What are you most proud of? Which of the cases you carried out as part of your legal practice do you consider the most significant? 

Every case is significant to one degree or another. It is important to me that law and justice prevail in every case. I get disappointed by the lack of interest and courage among lawyers to defend their opinions before various law enforcement or judicial structures.


How do you assess the development and state of the legal profession over the past few years?

It is in recent years that the legal profession has become more significant and the words “why do you need a lawyer, he doesn’t solve anything” are heard less from people. Now more citizens simply seek advice before holding events that are important to them in order to do everything in accordance with the law. In the very structure of the legal profession, one can see a focus on protecting the rights and interests of lawyers. Of course, everything here depends on the head of the territorial administration. I am very grateful to the head of the Tashkent City Territorial Department of the Chamber of Advocates, M. Rakhimov, who stood by the defense of 3 female defense lawyers in a criminal trial who, together with other highly qualified lawyers of Tashkent city, were able to prove in court the groundlessness of the charges and the court rehabilitated our lawyers. Working groups were created with the participation of prominent lawyers to introduce projects to amend the Constitution and legislative acts, a lot of work was done in the field of the recognition of international standards and the “Miranda Rules” in the Criminal Procedure Code. The status of advocacy and the rights of lawyers were reflected in the Constitution. A lot of work is being done to improve the skills of lawyers, various seminars and trainings are held, about which all lawyers are notified via the Telegram channel, and anyone can take part. And much more, even simple congratulations and good wishes on the birthday are very pleasant for any lawyer.


What are the main problems, in your opinion, facing the domestic legal profession today, and what are the ways to resolve them?

There are many problems, I will not go into depth. I will only mention one issue: improving the qualifications of each lawyer. After all, only knowledge and the ability to apply it  can raise the authority of the Bar as a whole.


What is the most difficult part of your job?

Realize and accept powerlessness in the impossibility to further protect human rights. This is not always due to unqualified assistance from a lawyer, it may be because of  imperfect laws and regulations, a simple lapse of the statute of limitations or the reluctance of certain structures to properly comply with the law.
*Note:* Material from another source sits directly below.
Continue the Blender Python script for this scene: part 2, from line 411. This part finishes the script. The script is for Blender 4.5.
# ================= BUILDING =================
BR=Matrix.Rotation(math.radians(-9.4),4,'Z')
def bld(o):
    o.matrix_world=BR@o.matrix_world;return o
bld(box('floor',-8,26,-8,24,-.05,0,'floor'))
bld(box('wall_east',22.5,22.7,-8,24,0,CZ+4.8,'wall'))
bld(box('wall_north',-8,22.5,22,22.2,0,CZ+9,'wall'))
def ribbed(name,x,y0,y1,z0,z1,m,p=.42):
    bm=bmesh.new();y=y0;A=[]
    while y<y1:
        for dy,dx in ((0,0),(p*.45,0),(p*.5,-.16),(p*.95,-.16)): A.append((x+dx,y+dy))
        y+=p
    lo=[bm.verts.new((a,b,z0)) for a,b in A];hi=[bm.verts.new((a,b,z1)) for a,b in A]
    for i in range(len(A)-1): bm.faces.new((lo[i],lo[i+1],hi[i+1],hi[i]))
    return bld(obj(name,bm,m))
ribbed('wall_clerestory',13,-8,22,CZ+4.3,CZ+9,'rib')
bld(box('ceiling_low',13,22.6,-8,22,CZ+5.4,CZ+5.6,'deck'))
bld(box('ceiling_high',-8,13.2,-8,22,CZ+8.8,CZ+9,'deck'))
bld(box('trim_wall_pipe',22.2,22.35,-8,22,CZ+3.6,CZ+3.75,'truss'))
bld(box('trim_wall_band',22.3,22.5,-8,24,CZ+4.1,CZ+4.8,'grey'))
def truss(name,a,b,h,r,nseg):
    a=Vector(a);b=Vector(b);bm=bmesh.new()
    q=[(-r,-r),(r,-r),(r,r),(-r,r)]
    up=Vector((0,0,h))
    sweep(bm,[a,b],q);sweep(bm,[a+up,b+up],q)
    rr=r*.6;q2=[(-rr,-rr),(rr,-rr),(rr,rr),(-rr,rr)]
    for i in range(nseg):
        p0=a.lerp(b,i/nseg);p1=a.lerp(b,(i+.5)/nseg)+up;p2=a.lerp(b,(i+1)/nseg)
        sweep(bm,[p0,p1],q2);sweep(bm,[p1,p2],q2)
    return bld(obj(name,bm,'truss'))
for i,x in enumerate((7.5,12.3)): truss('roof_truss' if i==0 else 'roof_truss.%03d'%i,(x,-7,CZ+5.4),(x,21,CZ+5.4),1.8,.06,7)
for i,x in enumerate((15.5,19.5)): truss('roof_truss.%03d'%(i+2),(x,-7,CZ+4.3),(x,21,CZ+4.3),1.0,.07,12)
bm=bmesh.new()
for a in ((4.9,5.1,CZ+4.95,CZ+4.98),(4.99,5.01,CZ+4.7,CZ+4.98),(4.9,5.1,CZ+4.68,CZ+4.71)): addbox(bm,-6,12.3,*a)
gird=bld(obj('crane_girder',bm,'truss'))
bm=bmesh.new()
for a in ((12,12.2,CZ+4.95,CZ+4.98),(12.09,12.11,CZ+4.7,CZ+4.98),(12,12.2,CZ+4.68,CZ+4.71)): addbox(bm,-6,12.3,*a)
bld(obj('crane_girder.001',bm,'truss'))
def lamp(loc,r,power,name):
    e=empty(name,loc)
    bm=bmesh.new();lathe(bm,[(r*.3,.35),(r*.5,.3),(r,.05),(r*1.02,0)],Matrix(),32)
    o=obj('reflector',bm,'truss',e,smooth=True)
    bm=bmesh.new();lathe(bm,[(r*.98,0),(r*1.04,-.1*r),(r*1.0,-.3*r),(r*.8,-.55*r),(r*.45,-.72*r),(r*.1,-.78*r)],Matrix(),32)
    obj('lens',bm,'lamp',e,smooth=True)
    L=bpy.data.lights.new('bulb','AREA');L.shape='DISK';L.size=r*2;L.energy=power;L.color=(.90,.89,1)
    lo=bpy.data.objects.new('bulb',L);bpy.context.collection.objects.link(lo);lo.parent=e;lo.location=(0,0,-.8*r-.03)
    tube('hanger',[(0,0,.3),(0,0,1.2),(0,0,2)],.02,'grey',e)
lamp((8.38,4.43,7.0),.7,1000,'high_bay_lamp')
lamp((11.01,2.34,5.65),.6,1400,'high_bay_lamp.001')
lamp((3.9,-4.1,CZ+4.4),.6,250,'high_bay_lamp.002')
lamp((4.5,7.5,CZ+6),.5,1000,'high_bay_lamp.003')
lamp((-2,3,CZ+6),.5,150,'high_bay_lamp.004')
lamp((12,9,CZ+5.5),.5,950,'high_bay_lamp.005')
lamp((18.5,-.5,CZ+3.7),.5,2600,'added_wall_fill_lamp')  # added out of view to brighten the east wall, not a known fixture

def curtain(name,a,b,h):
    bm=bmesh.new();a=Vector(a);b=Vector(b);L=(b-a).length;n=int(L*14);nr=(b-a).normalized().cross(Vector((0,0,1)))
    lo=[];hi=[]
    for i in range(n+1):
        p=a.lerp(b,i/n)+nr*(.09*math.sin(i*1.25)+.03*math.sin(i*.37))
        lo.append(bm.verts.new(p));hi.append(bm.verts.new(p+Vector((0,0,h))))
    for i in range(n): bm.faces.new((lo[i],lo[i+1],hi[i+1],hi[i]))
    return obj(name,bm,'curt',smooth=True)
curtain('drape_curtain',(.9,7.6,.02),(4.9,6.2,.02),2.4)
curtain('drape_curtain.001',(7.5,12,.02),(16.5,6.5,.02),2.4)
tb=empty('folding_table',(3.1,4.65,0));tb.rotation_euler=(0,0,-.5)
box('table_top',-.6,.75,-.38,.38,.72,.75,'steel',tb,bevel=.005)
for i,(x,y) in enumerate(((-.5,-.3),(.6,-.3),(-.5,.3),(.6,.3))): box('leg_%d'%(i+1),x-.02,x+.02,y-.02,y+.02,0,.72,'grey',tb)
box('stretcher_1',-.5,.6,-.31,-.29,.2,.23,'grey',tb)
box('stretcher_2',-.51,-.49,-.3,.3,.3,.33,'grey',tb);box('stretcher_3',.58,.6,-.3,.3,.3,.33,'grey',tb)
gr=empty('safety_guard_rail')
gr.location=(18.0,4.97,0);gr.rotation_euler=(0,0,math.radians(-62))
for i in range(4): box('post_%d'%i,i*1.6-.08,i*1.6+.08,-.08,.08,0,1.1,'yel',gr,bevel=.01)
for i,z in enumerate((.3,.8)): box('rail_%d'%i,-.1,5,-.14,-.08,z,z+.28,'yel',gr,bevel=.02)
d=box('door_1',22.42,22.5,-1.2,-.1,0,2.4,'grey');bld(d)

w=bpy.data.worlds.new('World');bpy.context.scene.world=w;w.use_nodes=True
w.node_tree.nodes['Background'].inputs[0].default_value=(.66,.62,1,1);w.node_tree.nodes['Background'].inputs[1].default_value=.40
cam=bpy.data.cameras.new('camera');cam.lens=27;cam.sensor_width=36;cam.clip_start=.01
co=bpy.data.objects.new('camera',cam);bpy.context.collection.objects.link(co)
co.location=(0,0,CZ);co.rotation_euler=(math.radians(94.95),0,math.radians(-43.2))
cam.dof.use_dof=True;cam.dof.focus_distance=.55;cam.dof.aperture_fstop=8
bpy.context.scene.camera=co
How do you think your work impacts society?

This question is probably not for me; this should be a question for my clients, ordinary people, and the circle of people I come into contact with in my work.


What would you do to make the legal profession more attractive to young people?

I wouldn't do it, I have already done it. Under an international grant, I accepted, free of charge, law school graduates or those who had previously graduated from them who would like to become lawyers and were looking for a mentor and a financial support to obtain the necessary experience and internships. I trained at least 9 such young people. 5 of them became lawyers and are successfully practicing. But the main thing is not only to give them the opportunity to gain experience and undergo internships, but also, after receiving a license, to support them in their work and help them to become lawyers. To do this, at the beginning of their professional activities, I sent them my clients and advised them. And thus, a wider circle of citizens learned about my students. They began attracting more clients of their own and switched to the “independent rails” of the legal profession.


What advice could you give to our readers for becoming a lawyer?

My advice would be - study, extrac maximum knowledge from teachers, and engage in independent work to enhance legal understanding. All this will be useful in the very noble work of a lawyer. I advocate for law schools to integrate advocacy into student internships, allowing students to gain firsthand experience in the role of a defense lawyer.